Among these are some who have a ‘knack’ of not distinguishing between the movie they have watched and reality. Fortunately, there are very few Walter Mittys who get lost within the movie of their imagination and manage to be slapped back into reality on time.

Unfortunately, however, there are still more individuals who are unaware or reject the truth that God has gifted them with the grace of becoming more than the fickle and fragile imaginary comic book superheroes. This grace is the capacity to become a saint.

A saint can be considered the antithesis of a superhero. He doesn’t go around wielding special weapons, radiating colorful aural powers and much less constantly battling enemies of varying forms, dimensions and malice. Disappointingly, a saint can be someone common, simple, sickly, weak and even boring.
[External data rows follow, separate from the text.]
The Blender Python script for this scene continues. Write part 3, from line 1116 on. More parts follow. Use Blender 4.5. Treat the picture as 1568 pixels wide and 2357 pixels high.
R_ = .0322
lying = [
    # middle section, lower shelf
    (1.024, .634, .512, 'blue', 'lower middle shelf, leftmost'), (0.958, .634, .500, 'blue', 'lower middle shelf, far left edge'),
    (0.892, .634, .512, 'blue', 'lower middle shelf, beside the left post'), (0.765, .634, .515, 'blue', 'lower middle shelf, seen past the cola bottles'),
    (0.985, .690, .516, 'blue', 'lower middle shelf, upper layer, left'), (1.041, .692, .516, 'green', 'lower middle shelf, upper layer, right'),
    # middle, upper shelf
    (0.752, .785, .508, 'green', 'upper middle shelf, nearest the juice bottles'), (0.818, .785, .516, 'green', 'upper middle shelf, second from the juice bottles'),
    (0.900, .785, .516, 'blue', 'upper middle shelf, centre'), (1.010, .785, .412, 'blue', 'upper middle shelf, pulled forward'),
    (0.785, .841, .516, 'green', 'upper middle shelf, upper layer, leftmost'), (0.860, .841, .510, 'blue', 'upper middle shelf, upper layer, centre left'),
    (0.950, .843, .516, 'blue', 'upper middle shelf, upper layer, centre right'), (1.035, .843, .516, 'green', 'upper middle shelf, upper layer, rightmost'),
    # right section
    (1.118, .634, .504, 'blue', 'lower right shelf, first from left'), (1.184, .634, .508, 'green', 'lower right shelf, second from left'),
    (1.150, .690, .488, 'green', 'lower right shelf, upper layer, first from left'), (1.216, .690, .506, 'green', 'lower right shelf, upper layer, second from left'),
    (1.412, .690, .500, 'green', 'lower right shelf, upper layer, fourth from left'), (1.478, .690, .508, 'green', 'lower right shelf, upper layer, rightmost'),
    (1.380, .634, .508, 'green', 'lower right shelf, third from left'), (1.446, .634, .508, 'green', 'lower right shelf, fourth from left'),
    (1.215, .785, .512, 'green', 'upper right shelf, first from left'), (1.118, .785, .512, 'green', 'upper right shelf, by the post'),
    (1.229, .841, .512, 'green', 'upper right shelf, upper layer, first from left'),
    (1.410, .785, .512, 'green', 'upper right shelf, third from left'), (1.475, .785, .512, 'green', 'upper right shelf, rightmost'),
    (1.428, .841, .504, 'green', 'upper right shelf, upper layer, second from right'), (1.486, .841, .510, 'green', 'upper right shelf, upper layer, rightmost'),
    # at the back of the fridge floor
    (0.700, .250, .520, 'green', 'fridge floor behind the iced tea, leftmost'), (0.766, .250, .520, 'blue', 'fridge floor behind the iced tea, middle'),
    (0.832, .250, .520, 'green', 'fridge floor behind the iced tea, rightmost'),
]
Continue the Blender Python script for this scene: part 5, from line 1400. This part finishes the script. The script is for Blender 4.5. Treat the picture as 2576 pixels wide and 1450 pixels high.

What is important here is not so much how they are, what they know or what they have achieved. What is essential is what they can be and have become when they allowed God to take possession of their destiny.

In an Angelus discourse, Pope Francis observes: “The saints were not supermen, nor were they born perfect. They are like us, like each one of us. They are people who, before reaching the glory of heaven, lived normal lives with joys and sorrows, struggles and hopes. (November 1, 2013)”

Their power rested not so much in what they humanly possessed or accomplished. Rather, as the Pope adds: “When they recognized God’s love, they followed it with all their heart without reserve or hypocrisy. They spent their lives serving others; they endured suffering and adversity without hatred and responded to evil with good, spreading joy and peace. This is the life of a saint. Saints are people who for love of God did not put conditions on him in their life. (Ibid.)”

When man aspires to become a ‘superhero’ he is quite aware that it is only imaginary. It was all in his mind, a happy and funny thought, a psycho-emotional comfort pill that wears off as soon  as life’s challenges face him again. But this is not so for one who aspires to become a saint.

Being a saint is something real! It is part of God’s original plan for every man and woman. Our Lord Himself invited His disciples, as well as us, to be ‘perfect as His heavenly Father is perfect.’ St. Paul in his letters constantly reminded the first Christians about the divine truth that God had deigned, since eternity, to call everyone to holiness.

What is needed is our faith and confidence in our Lord’s words that ‘nothing is impossible with God’. Thus, it is more impossible to become a superhero than to become a saint. And if there are few saints around, it is because many Christians have very little faith that would allow God to turn them into masterpieces of His love, sacrifice, patience and sometimes miracles.

St. Josemaría taught, “This is the secret of the holiness (…) God has called on all of us to imitate him. He has called you and me so that, living as we do in the midst of the world –and continuing to be ordinary everyday people!– we may put Christ at the top of all honest human activities. (Friends of God, no. 58)”

So instead of waiting for Superman to ‘solve the world and our personal problems’ let us put St. Paul’s words into action: ‘To gird our loins in truth, cloth ourselves with the breastplate of righteousness…take the shield of faith, the helmet of salvation and the sword of the Spirit’ as we march with other saints into the daily battles against evil, in forging our spiritual life, in sowing God’s word and peace in the hearts and noble ideals of men.